Exercise =
Return precisely the span of lines from the top of the material below to the line containing "from mathutils import Vector", both included. Pictures are excluded.

Data extract =
##########

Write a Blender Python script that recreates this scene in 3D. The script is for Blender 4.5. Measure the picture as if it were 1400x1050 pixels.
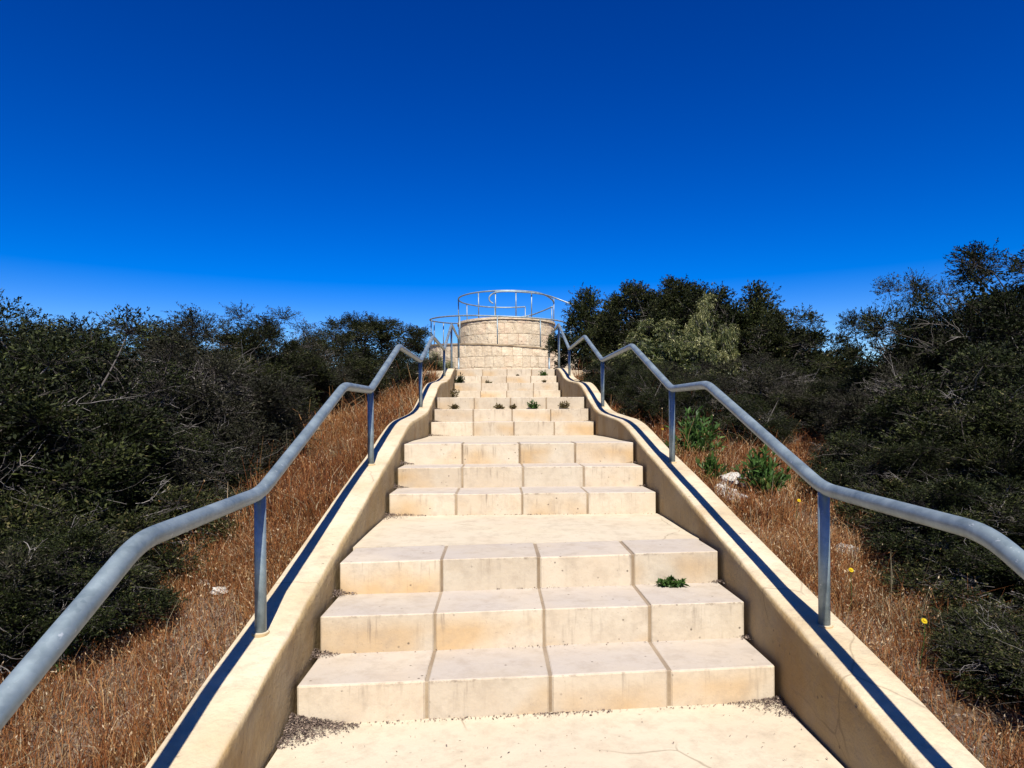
import bpy, bmesh, math, random
import numpy as np
from mathutils import Vector

random.seed(7)
rng = np.random.default_rng(11)
for o in list(bpy.data.objects):
    bpy.data.objects.remove(o, do_unlink=True)
scene = bpy.context.scene
COL = scene.collection
EYE = 1.234                      # eye height above the lowest landing
R = math.radians

# ------------------------------------------------------------------ camera
cam = bpy.data.cameras.new('camera')
cam.lens = 23.14
cam.sensor_width = 36
cam.shift_y = 44 / 1400
cam.clip_start = 0.02
cam.clip_end = 3000
camo = bpy.data.objects.new('camera', cam)
COL.objects.link(camo)
camo.location = (0, 0, EYE)
camo.rotation_mode = 'XYZ'
camo.rotation_euler = (R(90), R(0.3), R(-1.337))
scene.camera = camo

# ------------------------------------------------------------------ sky and sun
SUN_EL, SUN_AZ = 51.0, 5.0       # azimuth: degrees right of straight behind the camera
sd = Vector((math.cos(R(SUN_EL)) * math.sin(R(SUN_AZ)), -math.cos(R(SUN_EL)) * math.cos(R(SUN_AZ)), math.sin(R(SUN_EL))))
world = bpy.data.worlds.new('World')
scene.world = world
world.use_nodes = True
wn = world.node_tree.nodes
wl = world.node_tree.links
wn.clear()
sky = wn.new('ShaderNodeTexSky')
sky.sky_type = 'NISHITA'
sky.sun_disc = False
sky.sun_elevation = R(SUN_EL)
sky.sun_rotation = math.atan2(sd.x, sd.y)
sky.altitude = 300
sky.air_density = 1.0
sky.dust_density = 0.0
sky.ozone_density = 3.0
gam = wn.new('ShaderNodeGamma')
gam.inputs[1].default_value = 1.35
hsv = wn.new('ShaderNodeHueSaturation')
hsv.inputs['Hue'].default_value = 0.522
hsv.inputs['Saturation'].default_value = 1.4
hsv.inputs['Value'].default_value = 0.39
bg = wn.new('ShaderNodeBackground')
bg.inputs[1].default_value = 0.1
wo = wn.new('ShaderNodeOutputWorld')
wl.new(sky.outputs[0], gam.inputs[0])
wl.new(gam.outputs[0], hsv.inputs['Color'])
wl.new(hsv.outputs[0], bg.inputs[0])
wl.new(bg.outputs[0], wo.inputs[0])
sun = bpy.data.lights.new('sun', 'SUN')
sun.energy = 5.0
sun.angle = R(0.5)
sun.color = (1, 0.95, 0.86)
suno = bpy.data.objects.new('sun', sun)
COL.objects.link(suno)
suno.rotation_euler = sd.to_track_quat('Z', 'Y').to_euler()
suno.location = sd * 50

scene.view_settings.view_transform = 'Standard'
scene.view_settings.look = 'None'
scene.view_settings.exposure = 0.9
scene.view_settings.gamma = 1
scene.view_settings.use_curve_mapping = False

# ------------------------------------------------------------------ node helpers
ALB = 0.71                        # surface colours below are quoted relative to this
class NT:
    def __init__(self, name):
        self.m = bpy.data.materials.new(name)
        self.m.use_nodes = True
        self.t = self.m.node_tree
        self.t.nodes.clear()
        self.out = self.n('ShaderNodeOutputMaterial')
    def n(self, typ, **kw):
        nd = self.t.nodes.new(typ)
        for k, v in kw.items():
            setattr(nd, k, v)
        return nd
    def put(self, sock, v):
        if isinstance(v, bpy.types.NodeSocket):
            self.t.links.new(v, sock)
        elif isinstance(v, (tuple, list)) and len(v) == 3 and sock.type == 'RGBA':
            sock.default_value = (*v, 1)
        else:
            sock.default_value = v
    def noise(self, vec, scale, detail=5, rough=0.55):
        nd = self.n('ShaderNodeTexNoise')
        self.put(nd.inputs['Vector'], vec)
        nd.inputs['Scale'].default_value = scale
        nd.inputs['Detail'].default_value = detail
        nd.inputs['Roughness'].default_value = rough
        return nd.outputs['Fac']
    def voro(self, vec, scale, out='Distance'):
        nd = self.n('ShaderNodeTexVoronoi')
        self.put(nd.inputs['Vector'], vec)
        nd.inputs['Scale'].default_value = scale
        return nd.outputs[out]
    def rng(self, v, a, b, c=0.0, d=1.0):
        nd = self.n('ShaderNodeMapRange')
        self.put(nd.inputs[0], v)
        for i, x in enumerate((a, b, c, d)):
            nd.inputs[i + 1].default_value = x
        return nd.outputs[0]
    def math(self, op, a, b=0.0):
        nd = self.n('ShaderNodeMath', operation=op)
        self.put(nd.inputs[0], a)
        self.put(nd.inputs[1], b)
        return nd.outputs[0]
    def mix(self, f, a, b, mode='MIX'):
        nd = self.n('ShaderNodeMix', data_type='RGBA', blend_type=mode)
        self.put(nd.inputs[0], f)
        self.put(nd.inputs[6], a)
        self.put(nd.inputs[7], b)
        return nd.outputs[2]
    def vscale(self, vec, s):
        nd = self.n('ShaderNodeVectorMath', operation='MULTIPLY')
        self.put(nd.inputs[0], vec)
        nd.inputs[1].default_value = s
        return nd.outputs[0]
    def bump(self, h, strength, dist, normal=None):
        nd = self.n('ShaderNodeBump')
        nd.inputs['Strength'].default_value = strength
        nd.inputs['Distance'].default_value = dist
        self.put(nd.inputs['Height'], h)
        if normal is not None:
            self.put(nd.inputs['Normal'], normal)
        return nd.outputs[0]
    def bsdf(self, col, rough=0.8, spec=0.3, metal=0.0, normal=None):
        b = self.n('ShaderNodeBsdfPrincipled')
        self.put(b.inputs['Base Color'], col)
        self.put(b.inputs['Roughness'], rough)
        self.put(b.inputs['Specular IOR Level'], spec)
        self.put(b.inputs['Metallic'], metal)
        if normal is not None:
            self.put(b.inputs['Normal'], normal)
        return b.outputs[0]
    def done(self, sh):
        self.t.links.new(sh, self.out.inputs['Surface'])
        return self.m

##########

Worked answer =
Write a Blender Python script that recreates this scene in 3D. The script is for Blender 4.5. Measure the picture as if it were 1400x1050 pixels.
import bpy, bmesh, math, random
import numpy as np
from mathutils import Vector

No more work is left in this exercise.